STORED ROWS start

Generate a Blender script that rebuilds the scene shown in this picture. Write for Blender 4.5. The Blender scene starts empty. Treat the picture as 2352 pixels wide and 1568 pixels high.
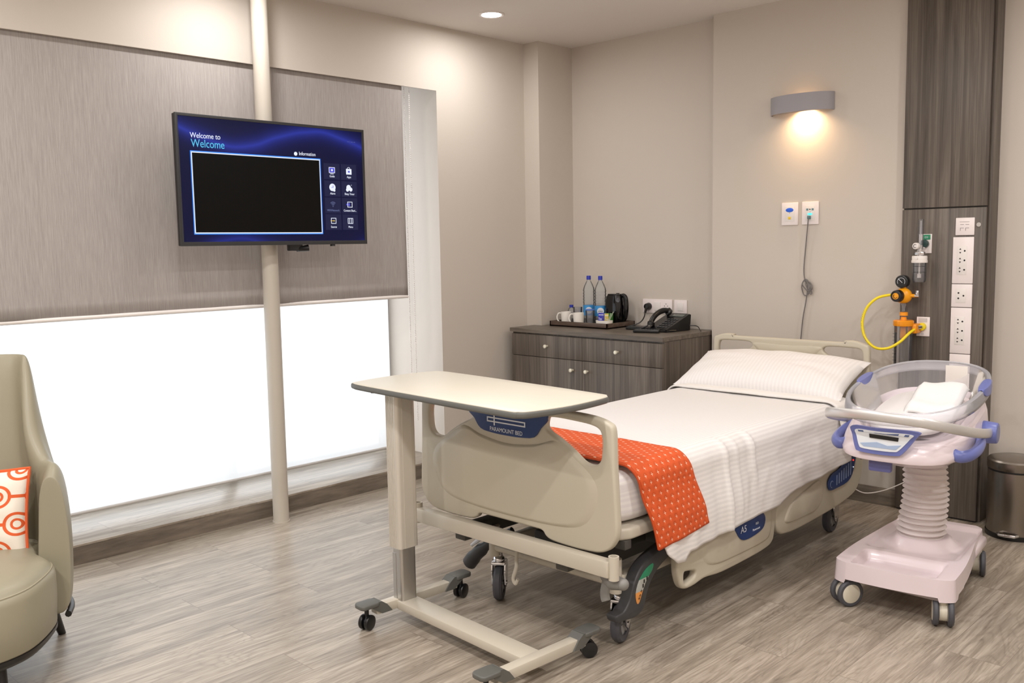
import bpy, bmesh, math, random
from mathutils import Vector, Matrix, Euler
random.seed(7)
PI = math.pi
SC = bpy.context.scene
COL = SC.collection

# ------------------------------------------------------------ camera, world, lights, exposure
cam_d = bpy.data.cameras.new('camera')
cam = bpy.data.objects.new('camera', cam_d); COL.objects.link(cam)
YAW, PITCH, ROLL, FOC = -0.767734, 0.103996, -0.0170799, 2116.2
cam_d.sensor_width = 36.0; cam_d.lens = 36.0 * FOC / 2352.0
_f = Vector((math.sin(YAW)*math.cos(PITCH), math.cos(YAW)*math.cos(PITCH), -math.sin(PITCH)))
_r = Vector((math.cos(YAW), -math.sin(YAW), 0)); _u = _r.cross(_f)
_r2 = _r*math.cos(ROLL) + _u*math.sin(ROLL); _u2 = -_r*math.sin(ROLL) + _u*math.cos(ROLL)
M = Matrix((_r2, _u2, -_f)).transposed().to_4x4(); M.translation = (0, 0, 1.5)
cam.matrix_world = M
cam_d.clip_start = 0.05; cam_d.clip_end = 100
SC.camera = cam
SC.view_settings.view_transform = 'Standard'; SC.view_settings.look = 'None'
SC.view_settings.exposure = -0.09; SC.view_settings.gamma = 1.0
SC.view_settings.use_curve_mapping = False

world = bpy.data.worlds.new('world'); SC.world = world; world.use_nodes = True
wb = world.node_tree.nodes['Background']
wb.inputs[0].default_value = (0.93, 0.965, 1.0, 1); wb.inputs[1].default_value = 2.7

CEIL = 2.897
LAMPS = [(-4.075, 4.09, 0.55), (-4.075, 2.45, 0.62), (-4.075, 0.8, 0.6), (-2.3, 2.9, 0.6), (-2.3, 1.2, 1.5),  # window row leads; the lamps after it are unseen, added as even room fill
         (-0.65, 4.3, 0.8), (-0.65, 2.7, 0.9), (-0.65, 1.0, 1.7), (-2.3, -0.5, 2.0), (-0.65, -0.7, 2.0), (-4.075, -0.8, 0.9), (0.7, 3.4, 1.2), (0.7, 1.0, 1.7)]
LAMP_W = 17.5
LAMP_COL = (1.0, 0.972, 0.95)
for i, (lx, ly, k) in enumerate(LAMPS):
    ld = bpy.data.lights.new('downlight_and_fill', 'AREA'); ld.shape = 'DISK'; ld.size = 0.11
    ld.energy = LAMP_W*k; ld.color = LAMP_COL; ld.spread = math.radians(178)
    lo = bpy.data.objects.new('downlight_and_fill', ld); COL.objects.link(lo); lo.location = (lx, ly, CEIL-0.012)
SCONCE_W = 2.6

# ------------------------------------------------------------ helpers
def lin(c):
    return tuple(((v/255.0)/12.92 if v/255.0 <= 0.04045 else ((v/255.0+0.055)/1.055)**2.4) for v in c) + (1.0,)

def mat(name, rgb, rough=0.5, metal=0.0, **kw):
    m = bpy.data.materials.new(name); m.use_nodes = True
    b = m.node_tree.nodes['Principled BSDF']
    b.inputs['Base Color'].default_value = lin(rgb)
    b.inputs['Roughness'].default_value = rough; b.inputs['Metallic'].default_value = metal
    for k, v in kw.items():
        b.inputs[k.replace('_', ' ')].default_value = v
    return m

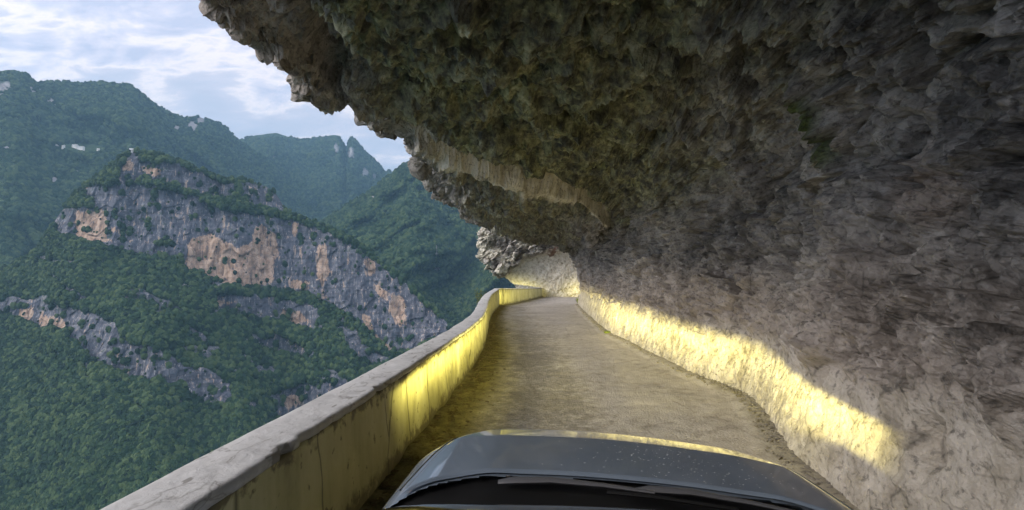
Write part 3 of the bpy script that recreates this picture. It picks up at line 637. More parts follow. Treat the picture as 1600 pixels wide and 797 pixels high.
redm = 0 * nn; dr = ray(np.array(1470), np.array(285)); c = dr * (3.0 / dr[0]) + (0, 0, CAMZ); tq = 1 - sm(.5, 1.2, np.linalg.norm(P - c, axis=-1) / .35 + nn2 * .3)
tanw = np.maximum(np.maximum(tanw, tq), block * .8)
# close the far end: the rock turns away to the right and up
ends = []
for k in range(1, 10):
    q = P[:, -1].copy(); c = np.array([-1.2, 1.5]); e = 1.0 + .05 * k * k
    q[:, 0] = c[0] + (q[:, 0] - c[0]) * e; q[:, 2] = np.where(q[:, 2] > 0, q[:, 2] * (1 + .06 * k * k), q[:, 2]); q[:, 1] += .25 * k + fbm(q, 3, 301 + k) * .15
    ends.append(q)
P = np.concatenate([P, np.stack(ends, 1)], 1)
ext = lambda a: np.concatenate([a, np.repeat(a[:, -1:], 9, 1)], 1)
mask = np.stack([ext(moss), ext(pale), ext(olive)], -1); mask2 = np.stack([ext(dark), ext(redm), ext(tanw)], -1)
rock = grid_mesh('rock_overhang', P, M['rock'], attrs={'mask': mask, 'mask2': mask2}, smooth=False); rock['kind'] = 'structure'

# ------------------------------------------------------------------ far cliff beyond the bend
YF = 46.0
def far_cliff():
    lef = [(330, 748), (352, 748), (380, 747), (400, 748), (412, 755), (425, 768), (436, 786), (446, 797), (455, 803), (475, 805)]
    py = np.concatenate([np.linspace(-260, 300, 60, endpoint=False), np.linspace(300, 475, 330)])
    zz = CAMZ + (435 - py) / F * YF
    left = np.interp(py, [l[0] for l in lef], [l[1] for l in lef])
    xn = (left - 860) / F * YF                           # nose x for every height
    u = np.concatenate([np.linspace(0, 1, 430), 1 + np.linspace(.02, 1, 60)])   # 0..1 along the face, 1..2 back round the nose
    P = np.zeros((len(py), len(u), 3))
    xr = 9.0
    for j, uu in enumerate(u):
        if uu <= 1:
            k = uu ** .8; P[:, j, 0] = xr + (xn + .5 - xr) * k; P[:, j, 1] = YF + 1.3 * max(0, (uu - .5)) ** 2
        else:
            a = (uu - 1) * math.pi * .55; P[:, j, 0] = xn + .5 - .5 * math.sin(a * 1.0) - 0 * a + (uu - 1) ** 2 * 1.5; P[:, j, 1] = YF + .33 + 6 * (uu - 1)
        P[:, j, 2] = zz
    # the upper mass leans out over the pale lower wall
    brow = CAMZ + (435 - np.interp(P[..., 0] / YF * F + 860, [748, 790, 820, 850, 895], [440, 432, 408, 398, 394])) / F * YF
    over = sm(-.12, .30, P[..., 2] - brow + fbm(P * .9, 3, 7) * .25)
    P[..., 1] -= over * (1.5 + .5 * sm(0, 3, P[..., 2] - brow))
    N = normals(P); N = np.where(N[..., 1:2] > 0, -N, N)
    Q = P @ rot.T
    f1, e1 = facet(Q / np.array([1.7, 1.2, .9]), 401, 1, .6); f2, e2 = facet(Q / np.array([.62, .5, .34]), 411, 1, .6); f3, _ = facet(Q / np.array([.24, .2, .14]), 421, 1, .5)
    am = .35 + .65 * over
    d = f1 * .46 * over + f2 * .24 * am * (.4 + .6 * over) + f3 * .09 * am - (1 - sm(0, .12, e2)) * .12 * am + fbm(P * 1.5, 3, 9) * .15
    P = P + N * d[..., None]
    X = P[..., 0] / P[..., 1] * F + 860; Yp = 435 - (P[..., 2] - CAMZ) / P[..., 1] * F
    nn = fbm(P * 1.2, 4, 433)
    red = (1 - sm(.75, 1.0, np.abs((X - 863) * .8 + (Yp - 394) * .45) / 7 + np.abs((Yp - 394) - (X - 863) * .5) / 13 + fbm(P * 4, 4, 439) * .9)) * .85
    tan = (1 - over)
    pale = np.clip(tan * .9 + over * (.12 + sm(-.15, .3, nn) * .6), 0, 1)
    moss = over * sm(.1, .4, fbm(P * .7, 3, 437)) * .35 * (X < 800)
    return grid_mesh('cliff', P, M['rock'], attrs={'mask': np.stack([moss, pale, 0 * nn], -1), 'mask2': np.stack([over * sm(.0, -.4, nn) * .6, red, tan], -1)}, smooth=True)
fc = far_cliff(); fc['kind'] = 'structure'

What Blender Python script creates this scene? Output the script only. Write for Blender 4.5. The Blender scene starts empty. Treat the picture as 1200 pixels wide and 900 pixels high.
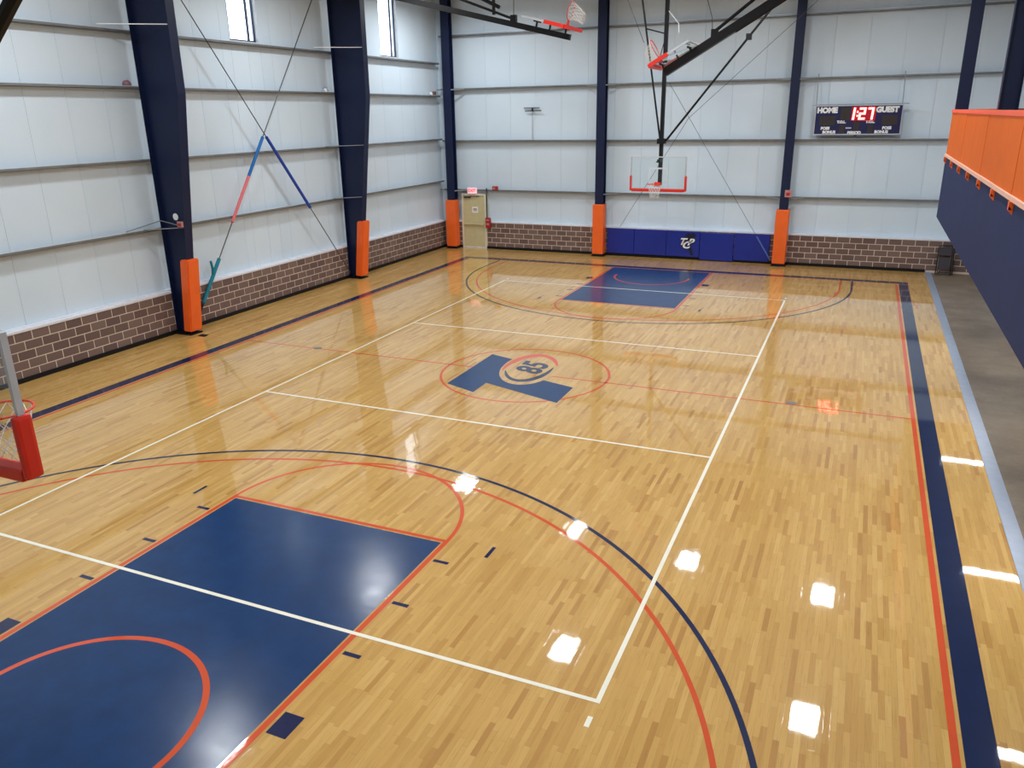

STORED ROWS end

**WHAT IS REQUIRED:** Gather each line that holds "attrs".

**FINISHED ANSWER:**
rock = grid_mesh('rock_overhang', P, M['rock'], attrs={'mask': mask, 'mask2': mask2}, smooth=False); rock['kind'] = 'structure'
    return grid_mesh('cliff', P, M['rock'], attrs={'mask': np.stack([moss, pale, 0 * nn], -1), 'mask2': np.stack([over * sm(.0, -.4, nn) * .6, red, tan], -1)}, smooth=True)